“2001 Odissea nello spazio” di Stanley Kubrick (1968)

Nel nostro intimo abbiamo silenziosamente giurato di non parlare mai di quest’opera, in parte per il tremore reverenziale che ci prende quando abbiamo a che fare con Kubrick, ma soprattutto perché cosa si può aggiungere che non sia già stato detto?

Ma ieri si celebrava il primo passo umano sulla Luna e Kubrick veniva tirato dentro per i capelli, quindi osiamo.

Alle origini dell’uomo un misterioso monolito compare sulla Terra tra le scimmie. La sua presenza attiva l’intelligenza dei primati che comprendono l’uso delle ossa degli animali uccisi quali prolungamenti delle loro braccia e iniziano ad usarle per cacciare e per combattersi
2001. Sulla Luna è stato trovato un monolite che improvvisamente lancia un segnale indirizzato verso Giove.
Diciotto mesi dopo l’astronave Discovery si dirige verso il pianeta. A bordo si trovano due astronauti, Frank e David, tre ricercatori ibernati e il computer della nuova generazione, HAL 9000, in grado di controllare il funzionamento di tutta l’astronave, nonché di dialogare con gli astronauti. L’infallibile computer segnala un guasto in uno degli elementi esterni dell’astronave ma il pezzo risulta essere funzionante.
I due astronauti decidono di disattivare HAL che però capisce le loro intenzioni, uccide Frank e tanta di impedire a David di rientrare.
David completa il piano disattivando la memoria di HAL. A quel punto apprende il vero scopo della missione (raggiungere Giove per scoprire il mistero del monolite). Una volte arrivato sul pianeta morirà per rinascere a una nuova vita più avanzata. 

Dichiariamo subito la nostra predilezione per Barry Lyndon, l’opera immensa nella la quale Kubrick apre e chiude il ‘700, indicando in questo secolo l’origine del mondo e della scienza moderni. Non casualmente, tra l’altro, David, l’arciere, Ulisse insomma, viene fatto morire e rinascere in una stanza arredata in stile impero, appena appena iniziato l’800, appena finito il secolo dei lumi.

Ma Odissea nello spazio è altro che un film. E’ un saggio filosofico per immagini.

Tutto nel film ha il segno del genio e a distanza di 50 anni rimane valido, attuale, inimitato e unico, proprio come, per restare in tema, le passeggiate umane sulla Luna, mai più ripetute perché inimitabili.  Se ne faranno altre ma sono altra cosa. Si sono fatti altri film sullo spazio ma sono altra cosa.

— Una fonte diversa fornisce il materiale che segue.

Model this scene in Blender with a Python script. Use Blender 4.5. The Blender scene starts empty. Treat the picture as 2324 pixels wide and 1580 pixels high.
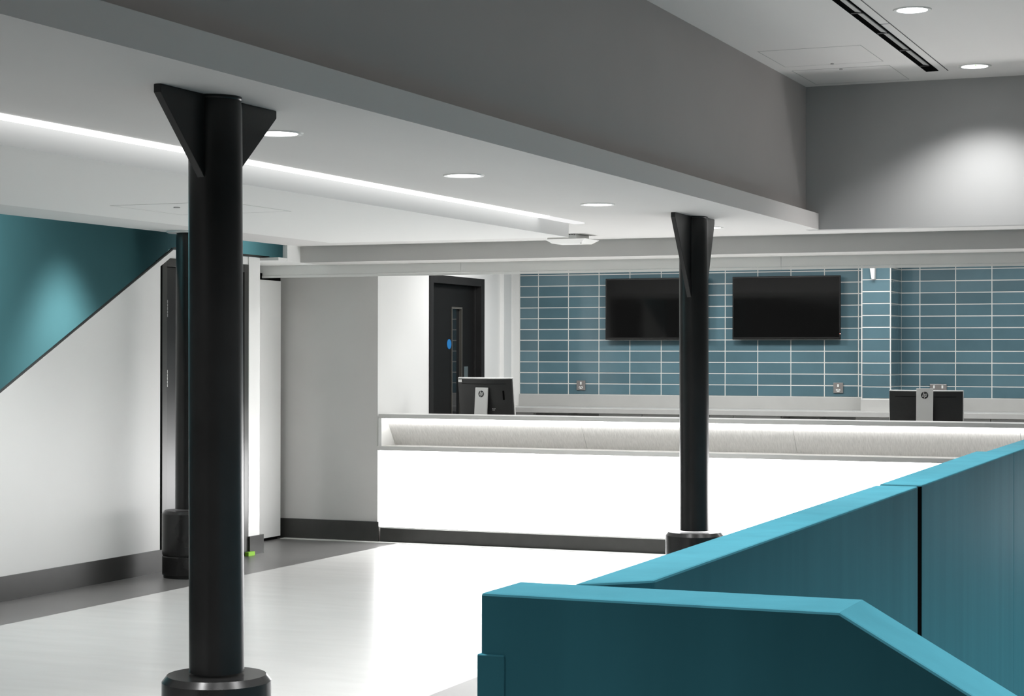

Il genio sta nelle musiche, niente di nuovo, musiche esistenti, che rimangono però attaccate alle immagini e ne vengono influenzate finché non si può più ascoltare il bel Danubio blu senza vedere la danza delle astronavi e i cori di Ligeti senza immaginarci mentalmente la nascita dell’uomo.

Il genio sta nella rappresentazione tecnologica, maniacalmente accurata, che fa a sfondo a umani completamente disumanizzati e a una mente artificiale invece umanissima, crudele e assassina e paurosa di morire (gli umani muoiono in modo tecnologico oppure non muoiono affatto perché rinascono e quindi la morte è in realtà trasformazione, HAL 9000 muore soffrendo. HAL 9000 è l’unico vero attore del film, gli umani sono meccanici. E l’unico attore del film è incorporeo, ha solo la voce e questa voce è l’unico sentimento umano in un film fatto di immagini).

Il genio sta nel non dare un significato alla storia. La trama, pur semplice, rimane inesplicata. Solo immagini e simboli e ciascuno ne trae quel che crede.

Odissea nello spazio è un’opera visionaria che immagina l’inimmaginabile, aperta a chiavi di lettura multiple o a nessuna lettura.

E’ anche un film di ossimori: la glacialità delle immagini a rappresentare il sentimento e l’amore cosmico; la rotondità del valzer associata alla linearità della storia umana; le macchine umane, appunto, e gli uomini comparse insignificanti.

Si potrebbe proseguire per ore nell’analisi del film e dei suoi significati ma anche di questo ringraziamo Kubrick, di renderci inutile il farlo. I film parlano da sé e nemmeno gli autori nella gran parte dei casi sono in grado di spiegarne il significato, altrimenti sarebbero critici, romanzieri, saggisti o filosofi.  

Il film va visto e goduto così. Chi l’avesse già visto lo riveda, ritroverà lo stesso incanto della prima visione.